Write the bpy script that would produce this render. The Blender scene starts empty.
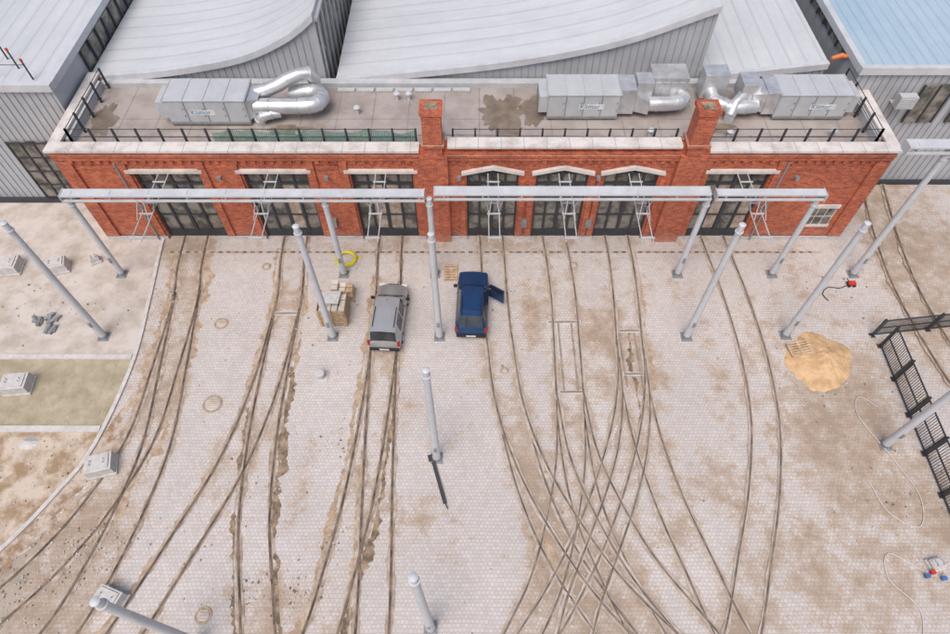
import bpy, bmesh, math, random
import numpy as np
from mathutils import Vector, noise
random.seed(7)
R=math.radians
scene=bpy.context.scene
scene.view_settings.view_transform='Standard'; scene.view_settings.look='None'; scene.view_settings.exposure=0

# ---------------------------------------------------------------- materials
def newmat(name):
    m=bpy.data.materials.new(name); m.use_nodes=True
    nt=m.node_tree; b=nt.nodes['Principled BSDF']
    return m,nt,b
def N(nt,t,**kw):
    n=nt.nodes.new(t)
    for k,v in kw.items():
        if k in n.inputs: n.inputs[k].default_value=v
        else: setattr(n,k,v)
    return n
def L(nt,a,b): nt.links.new(a,b)
def c4(c): return (c[0],c[1],c[2],1)
def mat(name,col,rough=0.7,metal=0.0,var=0.15,scale=2.0,bump=0.0,bscale=20,col2=None,lo=.35,hi=.65):
    m,nt,b=newmat(name)
    tc=N(nt,'ShaderNodeTexCoord')
    n=N(nt,'ShaderNodeTexNoise'); n.inputs['Scale'].default_value=scale; n.inputs['Detail'].default_value=6; n.inputs['Roughness'].default_value=.65
    L(nt,tc.outputs['Object'],n.inputs['Vector'])
    r=N(nt,'ShaderNodeValToRGB')
    if col2 is None: col2=tuple(x*(1-var*1.6) for x in col)
    r.color_ramp.elements[0].position=lo; r.color_ramp.elements[0].color=c4(col2)
    r.color_ramp.elements[1].position=hi; r.color_ramp.elements[1].color=c4(col)
    L(nt,n.outputs['Fac'],r.inputs['Fac']); L(nt,r.outputs['Color'],b.inputs['Base Color'])
    b.inputs['Roughness'].default_value=rough; b.inputs['Metallic'].default_value=metal
    if bump>0:
        n2=N(nt,'ShaderNodeTexNoise'); n2.inputs['Scale'].default_value=bscale; n2.inputs['Detail'].default_value=4
        L(nt,tc.outputs['Object'],n2.inputs['Vector'])
        bp=N(nt,'ShaderNodeBump'); bp.inputs['Strength'].default_value=bump; bp.inputs['Distance'].default_value=.05
        L(nt,n2.outputs['Fac'],bp.inputs['Height']); L(nt,bp.outputs['Normal'],b.inputs['Normal'])
    return m

def mix(nt,fac,a,b,mode='MIX'):
    n=nt.nodes.new('ShaderNodeMix'); n.data_type='RGBA'; n.blend_type=mode
    for s,v in ((0,fac),(6,a),(7,b)):
        if hasattr(v,'default_value') : L(nt,v,n.inputs[s])
        else: n.inputs[s].default_value = v if s==0 else c4(v)
    return n.outputs[2]
def ramp(nt,src,p0,p1,c0=(0,0,0),c1=(1,1,1)):
    r=N(nt,'ShaderNodeValToRGB'); e=r.color_ramp.elements
    e[0].position=p0;e[1].position=p1;e[0].color=c4(c0);e[1].color=c4(c1)
    L(nt,src,r.inputs['Fac']); return r.outputs['Color']
def math_(nt,op,a,b=None,clamp=False):
    n=nt.nodes.new('ShaderNodeMath'); n.operation=op; n.use_clamp=clamp
    for i,v in enumerate((a,b)):
        if v is None: continue
        if hasattr(v,'default_value'): L(nt,v,n.inputs[i])
        else: n.inputs[i].default_value=v
    return n.outputs[0]
def tex(nt,vec,scale,detail=6,rough=.6):
    n=N(nt,'ShaderNodeTexNoise'); n.inputs['Scale'].default_value=scale; n.inputs['Detail'].default_value=detail; n.inputs['Roughness'].default_value=rough
    L(nt,vec,n.inputs['Vector']); return n.outputs['Fac']

def paving_mat():
    m,nt,b=newmat('sett_paving')
    tc=N(nt,'ShaderNodeTexCoord'); v=tc.outputs['Object']
    wob=N(nt,'ShaderNodeTexNoise'); wob.inputs['Scale'].default_value=.5; L(nt,v,wob.inputs['Vector'])
    vm=N(nt,'ShaderNodeVectorMath',operation='SCALE'); vm.inputs['Scale'].default_value=.18; L(nt,wob.outputs['Color'],vm.inputs[0])
    va=N(nt,'ShaderNodeVectorMath',operation='ADD'); L(nt,v,va.inputs[0]); L(nt,vm.outputs[0],va.inputs[1])
    br=N(nt,'ShaderNodeTexBrick'); br.inputs['Scale'].default_value=1
    br.inputs['Brick Width'].default_value=.19; br.inputs['Row Height'].default_value=.17
    br.inputs['Mortar Size'].default_value=.02; br.inputs['Mortar Smooth'].default_value=.6
    br.inputs['Color1'].default_value=(.585,.552,.535,1); br.inputs['Color2'].default_value=(.50,.467,.45,1); br.inputs['Mortar'].default_value=(.43,.39,.365,1)
    br.inputs['Bias'].default_value=-.15
    L(nt,va.outputs[0],br.inputs['Vector'])
    big=ramp(nt,tex(nt,v,.22,7,.62),.3,.7,(.87,.865,.86),(1.05,1.05,1.05))
    c=mix(nt,1.0,br.outputs['Color'],big,'MULTIPLY')
    fine=ramp(nt,tex(nt,v,3.0,7,.8),.3,.7,(.88,.87,.86),(1.05,1.05,1.05))
    c=mix(nt,1.0,c,fine,'MULTIPLY')
    at=N(nt,'ShaderNodeAttribute',attribute_name='dirt')
    n1=tex(nt,v,.75,10,.78); n2=tex(nt,v,4.5,7,.8); n3=tex(nt,v,1.9,6,.7)
    # patchy: contrast-stretched noise so that dirt breaks up instead of pooling
    s=math_(nt,'ADD',math_(nt,'MULTIPLY',n1,1.3),math_(nt,'MULTIPLY',n2,.75))
    s=math_(nt,'ADD',s,math_(nt,'MULTIPLY',n3,.5))
    s=math_(nt,'ADD',s,math_(nt,'MULTIPLY',at.outputs['Fac'],.46))
    s=math_(nt,'ADD',s,math_(nt,'MULTIPLY',br.outputs['Fac'],.09))
    s=math_(nt,'SUBTRACT',s,.915)
    d=ramp(nt,n2,.38,.62,(.29,.205,.14),(.45,.355,.27))
    film=ramp(nt,s,.38,.62)
    c=mix(nt,math_(nt,'MULTIPLY',film,.34),c,(.46,.39,.325))
    mask=ramp(nt,s,.515,.565)
    c=mix(nt,math_(nt,'MULTIPLY',mask,.66),c,d)
    core=ramp(nt,s,.66,.76)
    c=mix(nt,math_(nt,'MULTIPLY',core,.6),c,(.27,.19,.125))
    L(nt,c,b.inputs['Base Color']); b.inputs['Roughness'].default_value=.85
    bp=N(nt,'ShaderNodeBump'); bp.inputs['Strength'].default_value=.2; bp.inputs['Distance'].default_value=.015
    L(nt,br.outputs['Fac'],bp.inputs['Height']); bp.invert=True
    L(nt,bp.outputs['Normal'],b.inputs['Normal'])
    return m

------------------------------

Exclude the images and reproduce the remaining data exactly.

> _CORRECT RESULT_
Write the bpy script that would produce this render. The Blender scene starts empty.
import bpy, bmesh, math, random
import numpy as np
from mathutils import Vector, noise
random.seed(7)
R=math.radians
scene=bpy.context.scene
scene.view_settings.view_transform='Standard'; scene.view_settings.look='None'; scene.view_settings.exposure=0

# ---------------------------------------------------------------- materials
def newmat(name):
    m=bpy.data.materials.new(name); m.use_nodes=True
    nt=m.node_tree; b=nt.nodes['Principled BSDF']
    return m,nt,b
def N(nt,t,**kw):
    n=nt.nodes.new(t)
    for k,v in kw.items():
        if k in n.inputs: n.inputs[k].default_value=v
        else: setattr(n,k,v)
    return n
def L(nt,a,b): nt.links.new(a,b)
def c4(c): return (c[0],c[1],c[2],1)
def mat(name,col,rough=0.7,metal=0.0,var=0.15,scale=2.0,bump=0.0,bscale=20,col2=None,lo=.35,hi=.65):
    m,nt,b=newmat(name)
    tc=N(nt,'ShaderNodeTexCoord')
    n=N(nt,'ShaderNodeTexNoise'); n.inputs['Scale'].default_value=scale; n.inputs['Detail'].default_value=6; n.inputs['Roughness'].default_value=.65
    L(nt,tc.outputs['Object'],n.inputs['Vector'])
    r=N(nt,'ShaderNodeValToRGB')
    if col2 is None: col2=tuple(x*(1-var*1.6) for x in col)
    r.color_ramp.elements[0].position=lo; r.color_ramp.elements[0].color=c4(col2)
    r.color_ramp.elements[1].position=hi; r.color_ramp.elements[1].color=c4(col)
    L(nt,n.outputs['Fac'],r.inputs['Fac']); L(nt,r.outputs['Color'],b.inputs['Base Color'])
    b.inputs['Roughness'].default_value=rough; b.inputs['Metallic'].default_value=metal
    if bump>0:
        n2=N(nt,'ShaderNodeTexNoise'); n2.inputs['Scale'].default_value=bscale; n2.inputs['Detail'].default_value=4
        L(nt,tc.outputs['Object'],n2.inputs['Vector'])
        bp=N(nt,'ShaderNodeBump'); bp.inputs['Strength'].default_value=bump; bp.inputs['Distance'].default_value=.05
        L(nt,n2.outputs['Fac'],bp.inputs['Height']); L(nt,bp.outputs['Normal'],b.inputs['Normal'])
    return m

def mix(nt,fac,a,b,mode='MIX'):
    n=nt.nodes.new('ShaderNodeMix'); n.data_type='RGBA'; n.blend_type=mode
    for s,v in ((0,fac),(6,a),(7,b)):
        if hasattr(v,'default_value') : L(nt,v,n.inputs[s])
        else: n.inputs[s].default_value = v if s==0 else c4(v)
    return n.outputs[2]
def ramp(nt,src,p0,p1,c0=(0,0,0),c1=(1,1,1)):
    r=N(nt,'ShaderNodeValToRGB'); e=r.color_ramp.elements
    e[0].position=p0;e[1].position=p1;e[0].color=c4(c0);e[1].color=c4(c1)
    L(nt,src,r.inputs['Fac']); return r.outputs['Color']
def math_(nt,op,a,b=None,clamp=False):
    n=nt.nodes.new('ShaderNodeMath'); n.operation=op; n.use_clamp=clamp
    for i,v in enumerate((a,b)):
        if v is None: continue
        if hasattr(v,'default_value'): L(nt,v,n.inputs[i])
        else: n.inputs[i].default_value=v
    return n.outputs[0]
def tex(nt,vec,scale,detail=6,rough=.6):
    n=N(nt,'ShaderNodeTexNoise'); n.inputs['Scale'].default_value=scale; n.inputs['Detail'].default_value=detail; n.inputs['Roughness'].default_value=rough
    L(nt,vec,n.inputs['Vector']); return n.outputs['Fac']

def paving_mat():
    m,nt,b=newmat('sett_paving')
    tc=N(nt,'ShaderNodeTexCoord'); v=tc.outputs['Object']
    wob=N(nt,'ShaderNodeTexNoise'); wob.inputs['Scale'].default_value=.5; L(nt,v,wob.inputs['Vector'])
    vm=N(nt,'ShaderNodeVectorMath',operation='SCALE'); vm.inputs['Scale'].default_value=.18; L(nt,wob.outputs['Color'],vm.inputs[0])
    va=N(nt,'ShaderNodeVectorMath',operation='ADD'); L(nt,v,va.inputs[0]); L(nt,vm.outputs[0],va.inputs[1])
    br=N(nt,'ShaderNodeTexBrick'); br.inputs['Scale'].default_value=1
    br.inputs['Brick Width'].default_value=.19; br.inputs['Row Height'].default_value=.17
    br.inputs['Mortar Size'].default_value=.02; br.inputs['Mortar Smooth'].default_value=.6
    br.inputs['Color1'].default_value=(.585,.552,.535,1); br.inputs['Color2'].default_value=(.50,.467,.45,1); br.inputs['Mortar'].default_value=(.43,.39,.365,1)
    br.inputs['Bias'].default_value=-.15
    L(nt,va.outputs[0],br.inputs['Vector'])
    big=ramp(nt,tex(nt,v,.22,7,.62),.3,.7,(.87,.865,.86),(1.05,1.05,1.05))
    c=mix(nt,1.0,br.outputs['Color'],big,'MULTIPLY')
    fine=ramp(nt,tex(nt,v,3.0,7,.8),.3,.7,(.88,.87,.86),(1.05,1.05,1.05))
    c=mix(nt,1.0,c,fine,'MULTIPLY')
    at=N(nt,'ShaderNodeAttribute',attribute_name='dirt')
    n1=tex(nt,v,.75,10,.78); n2=tex(nt,v,4.5,7,.8); n3=tex(nt,v,1.9,6,.7)
    # patchy: contrast-stretched noise so that dirt breaks up instead of pooling
    s=math_(nt,'ADD',math_(nt,'MULTIPLY',n1,1.3),math_(nt,'MULTIPLY',n2,.75))
    s=math_(nt,'ADD',s,math_(nt,'MULTIPLY',n3,.5))
    s=math_(nt,'ADD',s,math_(nt,'MULTIPLY',at.outputs['Fac'],.46))
    s=math_(nt,'ADD',s,math_(nt,'MULTIPLY',br.outputs['Fac'],.09))
    s=math_(nt,'SUBTRACT',s,.915)
    d=ramp(nt,n2,.38,.62,(.29,.205,.14),(.45,.355,.27))
    film=ramp(nt,s,.38,.62)
    c=mix(nt,math_(nt,'MULTIPLY',film,.34),c,(.46,.39,.325))
    mask=ramp(nt,s,.515,.565)
    c=mix(nt,math_(nt,'MULTIPLY',mask,.66),c,d)
    core=ramp(nt,s,.66,.76)
    c=mix(nt,math_(nt,'MULTIPLY',core,.6),c,(.27,.19,.125))
    L(nt,c,b.inputs['Base Color']); b.inputs['Roughness'].default_value=.85
    bp=N(nt,'ShaderNodeBump'); bp.inputs['Strength'].default_value=.2; bp.inputs['Distance'].default_value=.015
    L(nt,br.outputs['Fac'],bp.inputs['Height']); bp.invert=True
    L(nt,bp.outputs['Normal'],b.inputs['Normal'])
    return m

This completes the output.